Motorists Renewing Licences - What to take with you
From 1st November, you can only register a vehicle, obtain or renew a vehicle licence or driver’s licence, or register any change in your particulars or address, if you submit proof of –
- Your full names, date of birth and ID number, by way of “any form of acceptable identification”, and
- Your residential and postal address, in the form of “any utility account”. If the utility account is in someone else’s name, you can lodge it together with an affidavit or affirmation from the other person declaring that you reside at that address. Anyone residing in an informal settlement can lodge “a letter with an official date stamp from the ward councillor confirming [your] postal and residential address”.
These new rules apply to all motor vehicle and driver’s licence transactions country-wide, but if you don’t have standard identification and proof of address documents, contact your own local authority for details of what it will and won’t accept.
BODY CORPORATE v NIGHTMARE NEIGHBOUR: COURT TO THE RESCUE
“His demeanour at this time was highly aggressive, flying his arms about and it was clear to me that he had to prevent himself from lashing out at me physically” (Trustee quoted in judgment below)
The irrational, aggressive and disruptive “Nightmare Next Door” owner is regrettably a well-known and much-disliked feature of all too many residential complexes. He or she makes trouble at every opportunity, attacking other owners and the body corporate’s trustees with equal abandon.
What can you do about it? In sufficiently serious cases, our courts will come to your rescue, as a recent High Court decision illustrates.
Harassment – it could be a ticket to prison …
- The owner of a sectional title unit harassed the board of trustees in his complex to such an extent that they obtained a court order prohibiting him from raising complaints, objections and the like with the trustees in any way other than through written communication to the secretary of the body corporate.
- Undeterred, he breached this order on at least 3 occasions, threatening for example to remove the trustees’ roof tiles (so that, he said, they could feel what it feels like to live in a unit with roof leaks), and aggressively objecting to the way a trustee was painting some plant pots.
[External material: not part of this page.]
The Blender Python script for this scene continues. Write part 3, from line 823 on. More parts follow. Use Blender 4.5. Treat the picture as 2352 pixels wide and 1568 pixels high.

It couldn’t have helped his case that the female trustees on the board seem to have borne the brunt of these attacks, and to have felt physically intimidated on at least one occasion – as evidenced in the quoted evidence above.
- Holding the owner to be clearly in contempt of the original court order, the Court sentenced him to 6 months’ imprisonment. It suspended this sentence for 5 years on condition that the owner “does not harass or contact any member of the Board of Trustees personally, but must address all communication regarding complaints, grievances, proposals or commentary to the secretary of the applicant in writing”.
… and costly
Because it was the owner’s “irrational and acrimonious behaviour” that necessitated the court action, the Court also ordered him to pay the Body Corporate’s legal costs on the punitive attorney and client scale.